Justice Sonawane further submitted that he had raised an objection at the time of pronouncement of the judgment by Justice TV Nalawade, and that he had refused to sign it.

“The judgment was pronounced in such a post-haste manner that I could not avail the opportunity to express my dissent view/opinion at that time. Thereafter, the judgment of petitions was placed before me for signature in the evening hours in my chamber.”

Commenting on the details of the case, the dissenting judge further mentioned that he was “aghast” on perusing the judgment rendered by the Senior Judge.

He disagreed with the views expressed in the September 18 judgment about the functions of government personnel, the specific directions to the ACB on permission for investigation and to the police for investigation against public servants of the PWD.

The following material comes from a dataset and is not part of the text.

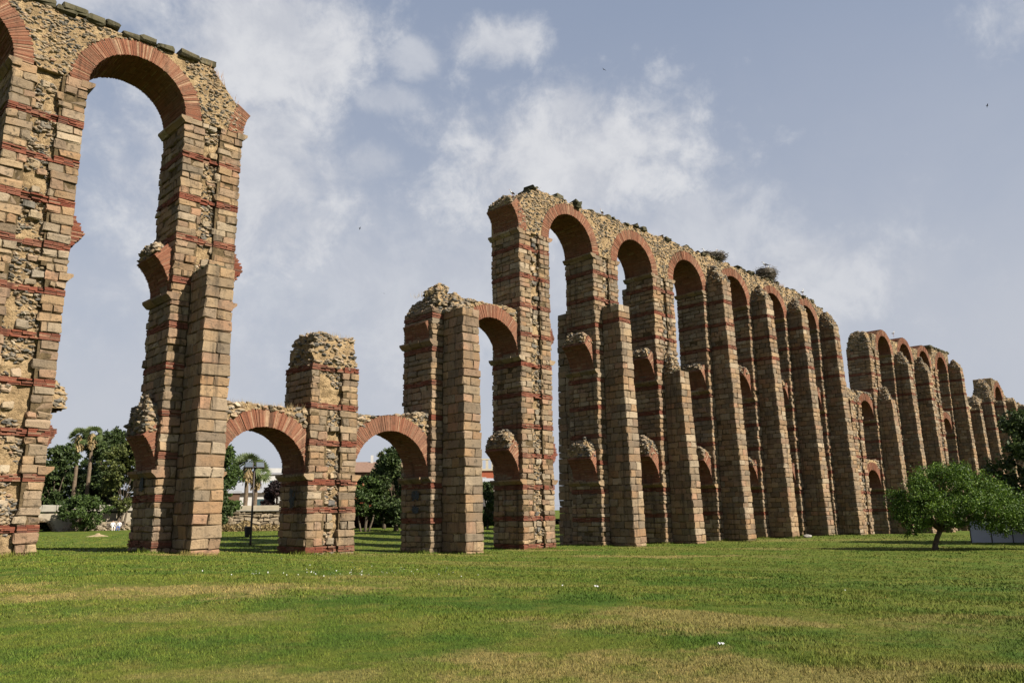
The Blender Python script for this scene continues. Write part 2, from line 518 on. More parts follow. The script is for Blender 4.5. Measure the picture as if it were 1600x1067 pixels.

In this regard, Justice Sonawane observed,

According to me, all these are not legally permissible by exercising writ jurisdiction under Article 226 of the Constitution of India. In case, such directions are issued to investigating agency, it would amount to cause interference in the investigation. These circumstances did not persuade me to share the responsibility of alleged findings expressed by Senior Member of the Bench. Therefore, I refused to put my signature on the Judgment authored by him and kept reserved my legitimate right to dissent view/opinion within the ambit of law.”

According to petitioner Prashant Bamb, it was mandatory for the contractor GG Constructions to procure bitumen required for renewal or repair of the roads from government-owned Hindustan Petroleum Corporation Limited HPCL.

Special Counsel VD Sapkal for the authorities argued that the alleged work was carried out in 2012-13 and at such a belated stage, the objections were raised to blame the office personnel.

Public Prosecutor AB Girase submitted that inquiry was initiated by the concerned department and First Information Reports (FIRs) were lodged in 2018 and 2019. It is for the concerned Investigating Officers to find out real culprit into the matter, the state government argued.

After perusing material on record, Justice Sonawane observed,

It would be unjust and improper to give any sort of direction to IO for investigation in a particular manner against particular Government officials. In case such directions are issued, it would amount to interference in the investigation, which is absolutely not permissible under the law. The matter is in the investigation stage and it would be fallacious to draw adverse inference against PWD officials for their involvement.”

Justice Sonawane went on to observe that the investigation in the present case is at an initial stage and that there are no allegations of malafide against the investigation agency.

In light of this, he dismissed the pleas, holding that the very purpose of filing the same is satisfied since the investigation is ongoing.

Parting with the pleas, Justice Sonawane directed the investigation agency to conduct a probe into the crime in a fair, prompt, and unbiased manner.